Внутри мясной лавки: Джонни. Доктора!.. Воды!..

Помогавшие перенести в лавку Виллу уходят.

(Наклонясь к лежащему на полу Панно.) Панчо, как ты себя чувствуешь? Вилла. Не очень хорошо.

Несколько зевак постепенно собираются у входа в лавку. Глазеют. Джонни рвет рубаху на Панчо.

Находит на его груди медаль. Луч света падает на медаль. Вилла смотрит вокруг.

Джонни. Ты выздоровеешь...

Вилла (слабея, с бессмысленной улыбкой на лице). Ну, вот тебе.

Джонни, большие новости, — а? Убит Панчо Вилла.

Неплохая статья для газеты, а? Мне повезло, что ты оказался здесь в это время... Джонни. Успокойся... Не волнуйся...

Вилла (тяжело дыша). Смешно умирать в таком месте... В мясной лавке... Может, ты напишешь об этом как-нибудь получше. Джонни. Напишу, паренек.

Вилла. Джонни, окажи мне одну услугу. Джонни. Конечно.

Вилла. Я читал о великих людях, что они перед смертью всегда что-нибудь говорят. А мне ничего не приходит в голову... Ты напиши сам... что-нибудь получше... а? Джонни. Я напишу, дружище.

Вилла (слабым голосом, но настойчиво). А что ты напишешь? Придумай сейчас, чтобы и я мог знать... Поскорей, пожалуйста...

Он задыхается. Джонни мокрой тряпкой вытирает влажную от пота голову Вилллы.

Джонни. Я напишу о том.... как на шее умирающего Панчо Виллы висела медаль, которая когда-то была поднесена ему за спасение Мексики.

Вилла (лицо его искажено гримасой смертельной боли.

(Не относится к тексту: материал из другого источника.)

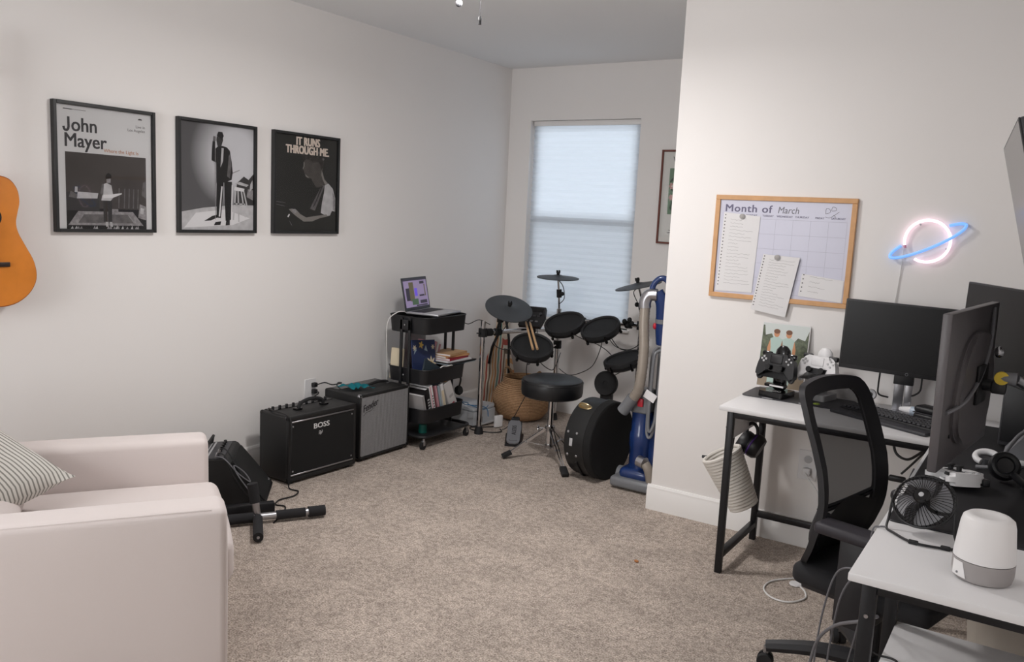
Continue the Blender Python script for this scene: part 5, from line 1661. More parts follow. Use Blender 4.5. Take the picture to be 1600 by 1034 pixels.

Говорит несколько разочарованно, - он думал, что будет сказано красивее). И о кольце... кольце Мадеро... (Протягивает палец.)

Джонни. Обязательно напишу и об этом. Вилла. Что еще?.. Я же хочу сам услышать...

Джонни (видит несколько зевак, столпившихся в дверях. Говорит тихо, как бы читая. Слезы падают из глаз). Из дальних и ближних селений, с севера и юга, пришли посмотреть на него, лежащего здесь... Пришли пеоны, любившие его. Они собрались в молчании. На улицах массы бедняков благоговейно становились на колени...

Вилла (в смертельной агонии. Улыбается). Вот это хорошо... И это все?

Джонни (в слезах). И вдруг, заглушая молитвы подавленных горем обожавших его людей, раздался надтреснутый голос старого менестреля, спутника Виллы во всех его героических походах... Вилла (теряя сознание, он близок к смерти). Что они поют?

Джонни (не обращая внимания на яркий полуденный свет). Волнующие звуки кукарача, боевого гимна виллистов, снова зазвенели в ночном воздухе... Затем внезапно воцарилось молчание.

Вилла (еле слышно). Джонни, выброси ночную рубашку... Розита... прости меня.... Ну... продолжай...

Джонни. Панчо Вилла говорил в последний раз... Толпой окружили они умирающего героя...

Вилла (почти мертв). Торопись, Джонни... Что я сказал?.. Джонни. Прощай, Мексика, — сказал Панчо Вилла. — Прости мне мои преступления. Помни, если я грешил против тебя, то только потому, что я горячо тебя любил. Вилла. Спасибо, Джонни. (Умирает.)

Задача-тема этой сцены: оправдание жизни героя в последний момент перед смертью. Сначала дается экспозиция сцены: Панчо принесли и положили на пол в мясной лавке, он осматривается, Джонни Сайке за ним ухаживает.

Завязка сцены дается просьбой Панчо: «Я читал о великих людях, что они перед смертью говорят что-нибудь... А Мне ничего не приходит в голову... Ты напиши сам». Дальше идет развитие сцены: Панчо понукает Джонни, настаивает, торопит, ждет, когда, наконец, Джонни скажет то, что наилучшим образом выразит его, Виллы, глубочайшие желания, мысли, чувства, то, что он сам хотел бы сказать перед смертью. Наконец, Джонни нашел эти слова, обращенные к Мексике, к родине, которую так любил Панчо. Последняя реплика Джонни «До свидания, Мексика» и ответ Виллы «Спасибо, Джонни» и составляют завершающий момент сцены, после которого идет развязка: смерть Виллы.